TRIPOLI, Lebanon — Lebanese rescue teams searched the
Mediterranean for survivors Monday after an overloaded people-smuggling boat
capsized while being pursued by naval forces, with dozens missing at sea.
اضافة اعلان
At least six people died as a result of the tragedy late
Saturday off the northern port city of
Tripoli. Officials had reported a
seventh victim Monday but it later turned out that one of the bodies recovered
had been tallied twice.
The sea accident, Lebanon's worst such disaster in years,
ignited widespread public anger just three weeks before May 15 parliamentary
elections in the small country hit by a severe economic crisis.
The anger mixed with grief as hundreds thronged the streets
of Tripoli in funeral processions Monday for two of the victims, including a
little girl.
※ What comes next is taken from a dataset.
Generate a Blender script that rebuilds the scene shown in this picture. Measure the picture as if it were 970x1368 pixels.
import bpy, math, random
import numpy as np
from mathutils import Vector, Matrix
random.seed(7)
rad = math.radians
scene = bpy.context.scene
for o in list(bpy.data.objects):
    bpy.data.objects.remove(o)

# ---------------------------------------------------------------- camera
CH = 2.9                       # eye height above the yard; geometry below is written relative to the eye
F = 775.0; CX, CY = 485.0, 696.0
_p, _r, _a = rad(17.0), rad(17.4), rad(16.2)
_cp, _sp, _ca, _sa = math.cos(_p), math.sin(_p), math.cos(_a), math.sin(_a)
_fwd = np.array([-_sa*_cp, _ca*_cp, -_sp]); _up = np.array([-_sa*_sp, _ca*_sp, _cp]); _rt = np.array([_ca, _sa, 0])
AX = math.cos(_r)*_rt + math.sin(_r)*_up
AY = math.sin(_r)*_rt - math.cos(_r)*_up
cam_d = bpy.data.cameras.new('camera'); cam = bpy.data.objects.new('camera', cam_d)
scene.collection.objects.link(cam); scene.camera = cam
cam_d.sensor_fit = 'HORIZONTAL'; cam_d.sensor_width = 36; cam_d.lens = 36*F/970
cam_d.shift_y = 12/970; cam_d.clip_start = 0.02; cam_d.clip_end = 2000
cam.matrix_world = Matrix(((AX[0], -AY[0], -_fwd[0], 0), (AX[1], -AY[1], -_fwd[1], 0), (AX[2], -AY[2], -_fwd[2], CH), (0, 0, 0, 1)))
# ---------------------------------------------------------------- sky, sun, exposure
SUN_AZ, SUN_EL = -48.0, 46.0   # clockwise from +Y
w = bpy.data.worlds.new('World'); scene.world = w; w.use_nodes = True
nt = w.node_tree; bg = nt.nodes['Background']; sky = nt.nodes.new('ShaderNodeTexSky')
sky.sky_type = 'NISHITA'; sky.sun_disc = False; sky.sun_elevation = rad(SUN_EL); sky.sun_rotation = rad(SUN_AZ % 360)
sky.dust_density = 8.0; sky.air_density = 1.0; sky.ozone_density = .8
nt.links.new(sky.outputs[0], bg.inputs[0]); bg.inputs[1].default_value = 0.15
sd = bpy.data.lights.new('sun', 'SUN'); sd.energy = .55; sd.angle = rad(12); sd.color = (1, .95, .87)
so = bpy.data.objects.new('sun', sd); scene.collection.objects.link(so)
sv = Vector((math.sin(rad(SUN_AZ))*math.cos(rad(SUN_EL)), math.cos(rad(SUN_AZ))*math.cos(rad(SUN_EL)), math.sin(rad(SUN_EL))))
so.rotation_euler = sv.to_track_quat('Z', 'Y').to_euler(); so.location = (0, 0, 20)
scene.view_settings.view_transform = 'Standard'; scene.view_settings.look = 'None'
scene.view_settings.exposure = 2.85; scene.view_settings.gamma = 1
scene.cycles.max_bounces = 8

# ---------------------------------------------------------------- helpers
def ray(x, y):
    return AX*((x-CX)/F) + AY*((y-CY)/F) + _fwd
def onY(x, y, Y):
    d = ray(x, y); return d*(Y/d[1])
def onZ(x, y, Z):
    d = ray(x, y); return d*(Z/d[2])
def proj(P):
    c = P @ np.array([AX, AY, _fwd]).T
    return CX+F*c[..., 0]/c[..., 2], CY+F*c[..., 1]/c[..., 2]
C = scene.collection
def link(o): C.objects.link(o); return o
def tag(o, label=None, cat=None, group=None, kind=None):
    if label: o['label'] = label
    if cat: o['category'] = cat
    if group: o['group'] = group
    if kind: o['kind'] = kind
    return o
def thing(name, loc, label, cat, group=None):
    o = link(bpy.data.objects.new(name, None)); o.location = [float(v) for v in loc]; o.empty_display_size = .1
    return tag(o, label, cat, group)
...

Mourners fired their guns into the air, with small children
sweeping the ground for bullet casings.
"Our state is worth nothing," said Ali Taleb, 23,
who was burying his sister and niece.
The Lebanese army said Sunday that 48 people had been
rescued, but it was not immediately clear exactly how many would-be asylum
seekers were crammed onto the boat when it set off.
The
UNHCR said the boat was carrying at least 84 people when
it capsized about three nautical miles (5.5km) off the coast — which would
leave some 30 people still unaccounted for.
The passengers included Syrian and
Palestinian refugees but
most were Lebanese, according to local media.
Migration wave
Waiting for news of two of his missing relatives, Abu
Mohammad said he was not deterred from potentially taking to the sea in search
of a better life himself.
"We all want to leave. We don't want our children to
live in humiliation," the 43-year-old Tripoli resident told AFP, blaming
political leaders for Lebanon's woes.
"We will keep trying to leave every week, in any way
possible, even if it means we will have to swim."
The circumstances that led the small and overloaded craft to
sink were not entirely clear, with some survivors claiming the navy rammed into
their boat, and officials insisting the smuggler attempted reckless escape
maneuvers.
Lebanon was once a transit point for asylum seekers from
elsewhere in the region who were hoping to reach the
EU island state Cyprus,
175km away.
However, an unprecedented economic crisis that has caused
hyper-inflation and plunged millions into poverty is driving growing numbers of
Lebanese to also attempt the perilous crossing.
The UN says more than 1,500 would-be asylum seekers tried to
leave Lebanon illegally by sea since the start of 2021.
"Lebanon's economic crisis has triggered one of the
largest waves of migration in the country's history," said Mathieu
Luciano, Lebanon head of the International Organization for Migration.
Mounting anger
At Tripoli's port, brothers Abdelkarim and Mahmud Dandashi
were anxiously waiting for news of eight relatives.
"If you don't die of hunger here, you die at sea,"
Abdelkarim said.
Syrian national Ammar Dawalibi has slept in his car near the
harbor since Saturday, waiting for updates on his sister and her three
children.
"I'm sure they drowned ... but I want their
bodies," he told AFP.
The tragedy triggered small protests on Sunday, one cutting
a main road into Tripoli, another staged outside the morgue where victims'
bodies were taken.
Overnight, activists removed election posters from the walls
of Tripoli — a city ravaged by unemployment but also home to some of Lebanon's
wealthiest politicians.
On Sunday evening, a video circulated on social media
showing
Energy Minister Walid Fayad being taken to task in the streets over
living conditions and shoved hard against a wall.
The man who assaulted him posted the video, and criticized
Fayad and the government for being insensitive to the fate of millions of
desperate Lebanese.
Social media was also abuzz with a picture of Prime Minister
Najib Mikati's 79-meter-long 100-million-dollar yacht docked in the French city
of Nice, with a cardboard banner alongside that read: "The people of
Tripoli are being assassinated by this yacht's owner."
Mikati hails from Tripoli and is also Lebanon's richest man,
with a net worth estimated at around $3.2 billion.